Everyone who uses a computer or depends on computers has an interest in seeing Microsoft’s anticompetitive and anticonsumer practices curtailed by antitrust authorities.Microsoft’s claim that it’s defending its right to innovate is a cruel joke in an industry that sees its best innovators attacked by the company’s anticompetitive actions. Microsoft’s agenda isn’t innovation, it’s imitation, as well as the imposition of suffocating control over user choices and an ever-widening monopoly.

If the government can’t curtail Microsoft’s anticompetitive conduct in the browser market, the company gets the green light to become even bolder elsewhere. And for Microsoft, elsewhere is just about everywhere. It isn’t only the browser market, it’s virtually any mass-market software application, all server products, programming languages and the growing fields of electronic commerce, multimedia publishing and Internet navigation.

Companies spend enormous resources anticipating and responding to Microsoft’s use of restrictive contracts, strategically shifting standards, manipulation of product compatibility and other forms of monopolistic warfare. That detracts from efforts to innovate or improve existing products. The victims of Microsoft’s monopolistic activities aren’t just the companies that go belly-up; they are the consumers who pay high prices to use mediocre and unreliable products.

Microsoft’s public relations machine has tried to paint the antitrust laws as outdated and irrelevant in the fast-paced computer industry. But antitrust laws were created in response to the new technologies of the industrial revolution, and they have been a factor in each new wave of technology. We still embrace the Bill of Rights, which is much older than the antitrust laws. What’s critical for antitrust enforcement is to find remedies that address the sources of anticompetitive conduct and are appropriate for an industry with short product cycles, changing product definitions and production innovations.

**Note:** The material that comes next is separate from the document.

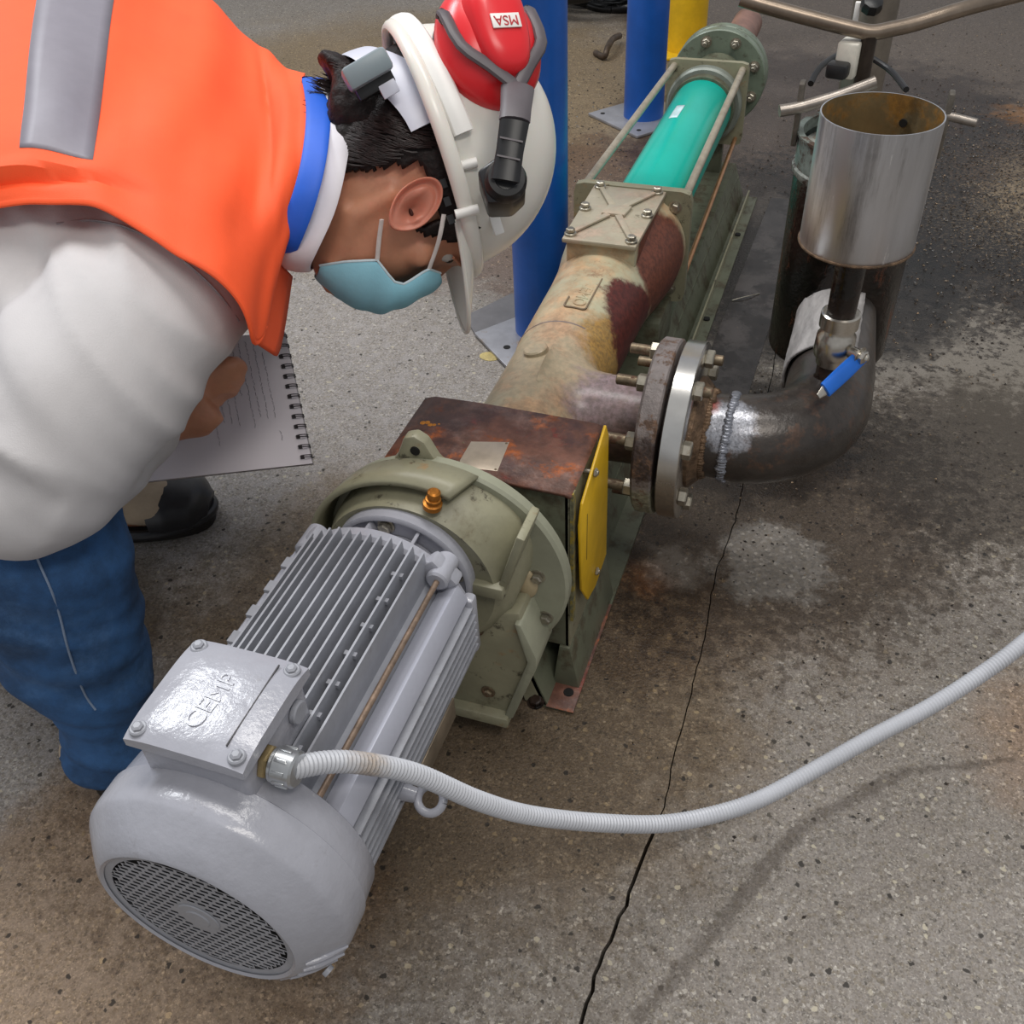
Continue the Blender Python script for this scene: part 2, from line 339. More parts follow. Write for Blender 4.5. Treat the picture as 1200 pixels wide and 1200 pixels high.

If there are criticisms of the legal case against Microsoft, they are that it was initially too narrow and that the government has been slow to suggest remedies for Microsoft’s conduct.

In the 1995 agreement between the Justice Department and Microsoft, the government settled for minimalist and ineffective remedies that didn’t address major sources of Microsoft’s power.

Fortunately, antitrust authorities can avail themselves of a plethora of remedies for Microsoft’s anticompetitive conduct. Even in the area of anticompetitive conduct, Microsoft is mainly an imitator.

Drawing from past antitrust actions in the computer, software and other industries, the government could require, among other things, divestitures; nondiscriminatory sharing of APIs and other technical information, such as data file formats; “Chinese walls” between the developers of operating systems and applications; nondiscriminatory licensing; and required support for or noninterference with nonproprietary Internet protocols.

Ultimately, the industry will benefit from more diversity and less monopoly.

We need to build on the lessons from the Internet and stop Microsoft’s efforts to transform the Internet into a private network dominated by a single, ruthless company.